Pietro Antonio LOCATELLI (1695-1764)
Sei Concerti a Quattro Opera VII [79:52]
Ensemble Baroque “Carlo Antonio Marino”/Natale Arnoldi
rec. August 2020, Chiesa SS. Fermo e Rustico di Cornale di Pradalunga, Italy
TACTUS TC691203 [79:52]
I do not enjoy negative criticism but on this occasion I have to state up front that I found this one a real trial to listen through. Neither performances nor recording are up to the standards one has grown to expect on CD and certainly not from the usually reliable Tactus label. However, on the bright side it did cause me to pay special attention to these Opus 7 concertos by Locatelli, a set I had not previously heard. The earlier sets, particularly Opus 1 and Opus 3, are much more familiar territory and having discovered this, the last set extant, Opus 9 having been lost, my listening turned into a voyage of pleasurable discovery.
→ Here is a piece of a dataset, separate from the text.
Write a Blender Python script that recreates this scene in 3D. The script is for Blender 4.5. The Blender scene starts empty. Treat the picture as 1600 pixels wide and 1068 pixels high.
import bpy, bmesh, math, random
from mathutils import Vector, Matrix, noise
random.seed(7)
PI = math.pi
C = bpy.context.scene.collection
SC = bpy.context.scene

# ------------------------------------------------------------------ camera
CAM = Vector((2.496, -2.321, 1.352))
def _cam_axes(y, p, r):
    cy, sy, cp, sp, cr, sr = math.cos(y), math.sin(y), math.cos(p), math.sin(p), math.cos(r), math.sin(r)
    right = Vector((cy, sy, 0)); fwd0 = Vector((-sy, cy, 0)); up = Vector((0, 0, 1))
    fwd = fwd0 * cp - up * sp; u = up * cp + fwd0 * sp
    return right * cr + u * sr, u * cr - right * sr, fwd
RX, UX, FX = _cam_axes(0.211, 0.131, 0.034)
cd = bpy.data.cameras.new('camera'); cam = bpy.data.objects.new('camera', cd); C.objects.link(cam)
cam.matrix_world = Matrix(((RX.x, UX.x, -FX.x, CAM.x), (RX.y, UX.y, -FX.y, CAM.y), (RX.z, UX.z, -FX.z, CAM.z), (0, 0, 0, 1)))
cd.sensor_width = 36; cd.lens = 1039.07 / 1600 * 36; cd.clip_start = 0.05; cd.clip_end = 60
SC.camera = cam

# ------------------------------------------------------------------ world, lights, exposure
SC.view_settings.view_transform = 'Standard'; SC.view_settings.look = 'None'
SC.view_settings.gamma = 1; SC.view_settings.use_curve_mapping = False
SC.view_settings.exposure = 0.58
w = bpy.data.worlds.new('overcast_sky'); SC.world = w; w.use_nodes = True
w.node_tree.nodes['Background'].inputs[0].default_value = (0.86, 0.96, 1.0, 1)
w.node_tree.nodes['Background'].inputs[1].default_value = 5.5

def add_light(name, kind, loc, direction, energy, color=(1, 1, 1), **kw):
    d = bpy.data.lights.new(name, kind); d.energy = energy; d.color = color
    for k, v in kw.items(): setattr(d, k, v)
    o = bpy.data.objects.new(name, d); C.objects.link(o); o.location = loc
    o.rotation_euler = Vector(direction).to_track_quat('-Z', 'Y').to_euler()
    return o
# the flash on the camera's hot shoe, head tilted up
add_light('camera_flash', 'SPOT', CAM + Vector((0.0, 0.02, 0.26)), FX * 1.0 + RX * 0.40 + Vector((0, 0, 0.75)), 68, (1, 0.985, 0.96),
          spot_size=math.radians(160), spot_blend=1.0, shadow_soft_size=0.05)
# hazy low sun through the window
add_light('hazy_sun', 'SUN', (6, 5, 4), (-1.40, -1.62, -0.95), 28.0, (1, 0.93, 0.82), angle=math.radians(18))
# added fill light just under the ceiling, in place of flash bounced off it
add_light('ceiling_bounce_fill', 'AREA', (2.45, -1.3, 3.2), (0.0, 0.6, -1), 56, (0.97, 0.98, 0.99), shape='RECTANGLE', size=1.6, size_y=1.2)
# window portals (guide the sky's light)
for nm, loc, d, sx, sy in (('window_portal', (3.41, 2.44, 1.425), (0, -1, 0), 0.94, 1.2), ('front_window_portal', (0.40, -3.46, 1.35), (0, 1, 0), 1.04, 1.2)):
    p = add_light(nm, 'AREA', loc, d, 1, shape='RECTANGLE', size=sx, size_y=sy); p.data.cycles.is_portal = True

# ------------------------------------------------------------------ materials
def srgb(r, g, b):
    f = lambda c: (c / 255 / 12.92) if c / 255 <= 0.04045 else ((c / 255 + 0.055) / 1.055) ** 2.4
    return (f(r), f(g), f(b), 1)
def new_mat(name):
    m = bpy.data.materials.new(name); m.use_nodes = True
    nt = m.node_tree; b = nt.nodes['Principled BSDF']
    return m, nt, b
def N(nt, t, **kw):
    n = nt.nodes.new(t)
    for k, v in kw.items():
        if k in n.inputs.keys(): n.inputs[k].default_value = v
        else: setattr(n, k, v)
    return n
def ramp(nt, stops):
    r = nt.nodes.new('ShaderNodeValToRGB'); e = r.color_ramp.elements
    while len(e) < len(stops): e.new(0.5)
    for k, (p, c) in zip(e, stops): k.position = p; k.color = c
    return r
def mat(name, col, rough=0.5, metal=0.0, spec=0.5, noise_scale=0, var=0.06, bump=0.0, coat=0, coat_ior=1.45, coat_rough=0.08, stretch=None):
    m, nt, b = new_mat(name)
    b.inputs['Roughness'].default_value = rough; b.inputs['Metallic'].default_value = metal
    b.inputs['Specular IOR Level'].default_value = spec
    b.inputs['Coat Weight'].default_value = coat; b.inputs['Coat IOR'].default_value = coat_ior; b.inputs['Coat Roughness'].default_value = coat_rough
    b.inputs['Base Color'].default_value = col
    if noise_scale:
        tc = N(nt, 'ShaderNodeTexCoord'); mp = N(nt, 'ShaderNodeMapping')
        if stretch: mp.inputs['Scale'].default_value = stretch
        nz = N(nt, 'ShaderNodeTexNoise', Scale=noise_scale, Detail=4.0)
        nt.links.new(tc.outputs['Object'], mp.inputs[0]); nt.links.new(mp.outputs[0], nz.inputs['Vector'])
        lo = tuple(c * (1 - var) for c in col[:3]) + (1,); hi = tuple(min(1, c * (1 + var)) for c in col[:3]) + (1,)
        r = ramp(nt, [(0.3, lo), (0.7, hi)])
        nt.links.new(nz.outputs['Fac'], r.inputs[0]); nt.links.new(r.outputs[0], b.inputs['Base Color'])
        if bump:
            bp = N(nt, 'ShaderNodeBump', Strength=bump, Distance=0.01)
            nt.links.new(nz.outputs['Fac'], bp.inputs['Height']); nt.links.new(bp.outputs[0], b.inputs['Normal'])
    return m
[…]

Locatelli was born and raised in Italy becoming a pupil possibly of Corelli but more likely Valentini before departing in his early 30s to live in Amsterdam where most of his works were published. His Opus 1 concerti , though dated 1721, were not published until he reached The Netherlands. All other sets followed from his Amsterdam publisher save for this Opus 7 set of six concertos which were issued in Leiden in 1741. What is striking about his music is the degree of virtuosity expected, especially from the first violins. One explanation I have heard, from a leading Vivaldi player, for the comparative lack of performances and recordings is that they are very hard to play and need a lot of rehearsal. It certainly sounds a valid reason because music of this quality demands far greater exposure than it gets. Enjoyable as it is, Locatelli’s music is in a field already crowded with figures like Bach, Handel, Telemann, Vivaldi and Corelli, not to mention a host of other, not exactly minor names like Geminiani, Veracini and Torelli. Locatelli does lean to the flashy end of virtuoso display. His earlier Opus 3 set of concertos L’arte del violino gained him the retrospective label of the Paganini of the 18th Century. By the time he was composing Op 7 he displayed more than a hint of the Galante style that was soon to lead into the classical period. Contemporary critics were not entirely complementary, Burney declaring his music excited “more surprise than pleasure” and another commenting that his playing was “unbearable for delicate ears”!
Oddly it is this characteristic that suggests I might have just such delicate ears, for the playing sounds rather rough and screechy. If I believed it intentional that would be OK, but sadly I think it comes down to unrefined ensemble playing, not helped one bit by a curiously echoey recording well below the standards for this label. I stopped for a break after just three concertos and had to force myself back for the rest and for a subsequent rehearing. I tried it out on a trusted fellow enthusiast to be sure I had not misjudged; he too was dismayed.
There are few alternatives for Op 7 but one in particular shows the music to be performable and really very attractive, that from the Ensemble Violini Capricciosi on Brilliant Classics, though it appears to be available only as a multi-CD box with all the Concerti Grossi, Op 1, Op 4 and Op 7, (review) where my colleague Stuart Sillitoe agrees as to its qualities. He also dismisses the old Berlin Classics recording for the same reason I do, “laboured”.
This new Tactus CD ought to have been welcomed but I fear it must be rejected.